Participants receive optional pre-workshop reading and a post-workshop take-home pack including a copy of the slides and links to online resources.

Half-day training workshop

There is increasing demand for this workshop, which places a spotlight on evaluation rubrics as a powerful tool for synthesising criteria, standards and evidence to make warranted judgements about resource use. Topics include:

  • What is VfM? Why is it important?
  • What are rubrics and why use them?
  • A step-by-step process for developing and using rubrics in evaluation
  • Co-developing context-specific VfI rubrics with stakeholders
  • Making sense of mixed methods evidence with stakeholders and rubrics.

Customised workshops

VfI training is often tailored to meet the specific needs of different groups, with examples and exercises relevant to the sectors and settings of the organisations involved.

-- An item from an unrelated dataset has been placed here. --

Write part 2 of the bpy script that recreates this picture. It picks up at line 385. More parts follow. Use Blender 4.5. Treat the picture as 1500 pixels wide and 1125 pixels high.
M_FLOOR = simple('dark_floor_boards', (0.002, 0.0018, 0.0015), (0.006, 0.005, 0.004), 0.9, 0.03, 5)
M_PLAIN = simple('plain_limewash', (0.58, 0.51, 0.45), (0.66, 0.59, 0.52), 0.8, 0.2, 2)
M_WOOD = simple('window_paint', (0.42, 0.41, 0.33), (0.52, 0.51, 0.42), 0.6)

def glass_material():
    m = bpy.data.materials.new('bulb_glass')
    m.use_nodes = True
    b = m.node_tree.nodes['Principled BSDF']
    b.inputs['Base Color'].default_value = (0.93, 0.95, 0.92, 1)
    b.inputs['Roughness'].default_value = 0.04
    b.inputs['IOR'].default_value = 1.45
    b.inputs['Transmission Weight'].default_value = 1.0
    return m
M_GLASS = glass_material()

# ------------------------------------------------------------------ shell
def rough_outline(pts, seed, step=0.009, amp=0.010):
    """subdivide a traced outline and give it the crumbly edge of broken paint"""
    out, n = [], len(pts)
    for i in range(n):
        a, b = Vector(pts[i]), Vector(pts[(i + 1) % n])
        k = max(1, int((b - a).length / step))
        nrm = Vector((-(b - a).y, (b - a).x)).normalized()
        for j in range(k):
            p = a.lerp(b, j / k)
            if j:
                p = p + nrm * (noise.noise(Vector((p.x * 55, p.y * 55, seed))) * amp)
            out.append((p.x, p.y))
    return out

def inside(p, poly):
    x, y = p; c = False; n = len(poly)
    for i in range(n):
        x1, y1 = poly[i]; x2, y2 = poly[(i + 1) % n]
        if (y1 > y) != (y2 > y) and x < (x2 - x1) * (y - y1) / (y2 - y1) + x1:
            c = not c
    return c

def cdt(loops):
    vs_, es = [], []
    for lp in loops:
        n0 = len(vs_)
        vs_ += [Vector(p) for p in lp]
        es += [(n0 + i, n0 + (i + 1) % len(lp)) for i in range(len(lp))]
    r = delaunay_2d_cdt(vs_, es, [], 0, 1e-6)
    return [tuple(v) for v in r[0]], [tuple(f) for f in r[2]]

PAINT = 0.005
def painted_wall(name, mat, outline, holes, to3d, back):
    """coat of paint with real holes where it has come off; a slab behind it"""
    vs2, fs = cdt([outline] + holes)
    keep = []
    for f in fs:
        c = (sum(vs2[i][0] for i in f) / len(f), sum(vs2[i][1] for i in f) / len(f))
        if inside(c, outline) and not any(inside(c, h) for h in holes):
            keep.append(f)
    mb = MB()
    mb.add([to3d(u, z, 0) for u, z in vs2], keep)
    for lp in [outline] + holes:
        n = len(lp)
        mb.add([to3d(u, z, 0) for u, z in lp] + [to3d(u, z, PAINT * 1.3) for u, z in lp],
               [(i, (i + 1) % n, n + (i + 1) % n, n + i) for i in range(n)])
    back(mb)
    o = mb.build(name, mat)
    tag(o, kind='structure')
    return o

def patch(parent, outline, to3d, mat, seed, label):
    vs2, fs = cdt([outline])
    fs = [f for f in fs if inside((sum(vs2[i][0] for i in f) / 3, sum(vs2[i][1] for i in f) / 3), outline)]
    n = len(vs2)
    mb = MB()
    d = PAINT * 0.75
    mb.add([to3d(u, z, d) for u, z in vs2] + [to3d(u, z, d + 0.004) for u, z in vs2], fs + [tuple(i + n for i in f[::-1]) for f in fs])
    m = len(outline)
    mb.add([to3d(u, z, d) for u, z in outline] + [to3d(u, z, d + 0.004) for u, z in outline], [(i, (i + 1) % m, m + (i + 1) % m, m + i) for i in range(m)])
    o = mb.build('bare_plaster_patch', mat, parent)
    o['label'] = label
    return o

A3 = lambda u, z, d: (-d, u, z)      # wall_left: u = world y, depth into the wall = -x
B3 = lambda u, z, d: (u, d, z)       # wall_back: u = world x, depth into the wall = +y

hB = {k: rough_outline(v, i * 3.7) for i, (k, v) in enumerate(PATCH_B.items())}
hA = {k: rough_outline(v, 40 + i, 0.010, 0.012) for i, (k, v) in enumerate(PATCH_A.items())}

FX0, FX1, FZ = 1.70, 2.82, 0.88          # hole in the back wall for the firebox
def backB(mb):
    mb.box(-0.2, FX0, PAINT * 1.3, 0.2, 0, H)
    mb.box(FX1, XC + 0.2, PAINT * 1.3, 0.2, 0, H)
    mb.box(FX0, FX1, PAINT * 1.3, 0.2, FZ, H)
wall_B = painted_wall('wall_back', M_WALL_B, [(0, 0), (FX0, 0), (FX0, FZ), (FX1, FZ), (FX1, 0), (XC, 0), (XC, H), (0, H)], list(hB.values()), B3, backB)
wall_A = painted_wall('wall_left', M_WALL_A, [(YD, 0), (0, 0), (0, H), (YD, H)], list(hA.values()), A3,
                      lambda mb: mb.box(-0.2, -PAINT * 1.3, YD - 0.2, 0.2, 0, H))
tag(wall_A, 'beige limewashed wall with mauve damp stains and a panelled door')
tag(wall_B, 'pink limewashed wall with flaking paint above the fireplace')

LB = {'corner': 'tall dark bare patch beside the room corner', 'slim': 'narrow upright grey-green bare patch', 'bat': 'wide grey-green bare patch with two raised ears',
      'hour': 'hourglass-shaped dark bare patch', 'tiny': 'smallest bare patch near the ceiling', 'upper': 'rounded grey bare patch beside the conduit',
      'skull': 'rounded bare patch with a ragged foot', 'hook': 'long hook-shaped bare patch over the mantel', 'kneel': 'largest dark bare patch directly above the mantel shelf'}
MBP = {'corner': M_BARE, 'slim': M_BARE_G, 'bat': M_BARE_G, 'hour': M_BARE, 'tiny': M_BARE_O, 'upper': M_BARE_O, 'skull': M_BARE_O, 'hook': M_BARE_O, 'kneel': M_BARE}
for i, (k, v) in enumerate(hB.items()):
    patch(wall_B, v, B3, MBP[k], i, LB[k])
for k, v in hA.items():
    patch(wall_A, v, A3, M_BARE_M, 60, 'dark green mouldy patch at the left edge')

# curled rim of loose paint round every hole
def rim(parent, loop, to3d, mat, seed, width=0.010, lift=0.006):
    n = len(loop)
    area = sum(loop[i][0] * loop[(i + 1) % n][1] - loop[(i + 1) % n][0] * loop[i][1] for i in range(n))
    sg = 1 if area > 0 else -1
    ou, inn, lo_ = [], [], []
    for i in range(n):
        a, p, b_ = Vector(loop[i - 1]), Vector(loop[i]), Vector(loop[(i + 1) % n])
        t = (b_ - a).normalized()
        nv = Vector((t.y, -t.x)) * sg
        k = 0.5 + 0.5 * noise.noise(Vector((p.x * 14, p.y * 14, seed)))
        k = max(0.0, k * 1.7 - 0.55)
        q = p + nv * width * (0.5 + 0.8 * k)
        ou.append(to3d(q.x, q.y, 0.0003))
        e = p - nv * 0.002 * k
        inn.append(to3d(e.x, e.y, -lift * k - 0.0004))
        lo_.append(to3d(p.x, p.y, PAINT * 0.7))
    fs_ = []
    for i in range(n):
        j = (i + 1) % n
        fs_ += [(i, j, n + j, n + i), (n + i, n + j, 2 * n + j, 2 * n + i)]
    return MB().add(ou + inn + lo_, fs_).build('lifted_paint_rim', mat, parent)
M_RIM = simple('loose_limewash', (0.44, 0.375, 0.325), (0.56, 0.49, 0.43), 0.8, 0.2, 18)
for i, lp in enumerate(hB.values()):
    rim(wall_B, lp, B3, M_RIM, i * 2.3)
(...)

In addition to the standard topics covered above, extension topics can be added (with extra workshop time) including deeper dives into:

  • Rubric challenges, tips and tricks
  • Monitoring, evaluation and learning (MEL) systems; evaluation; economic evaluation; and VfI: designing a coordinated and integrated approach
  • Value propositions – what are they, why use them, how to use a value proposition to build a bridge from a theory of change to a set of VfI criteria
  • Power-sharing and stakeholder voice in rubric development and making evaluative judgements
  • Key types and sources of evidence for VfI evaluations including economy, efficiency and cost-effectiveness indicators, their strengths and limitations, and broader qualitative and quantitative evidence options
  • Deriving recommendations and identifying opportunities to create more value from the resources invested
  • Bespoke topics as required.

Note that these workshops do not provide detailed instruction in the design and implementation of economic evaluations (e.g. cost-benefit analysis and cost-effectiveness analysis) because there are many other courses that focus on economic methods of evaluation, which we are not seeking to duplicate. The workshops can include a brief overview of economic methods, focusing on when and how to include them in a VfM assessment.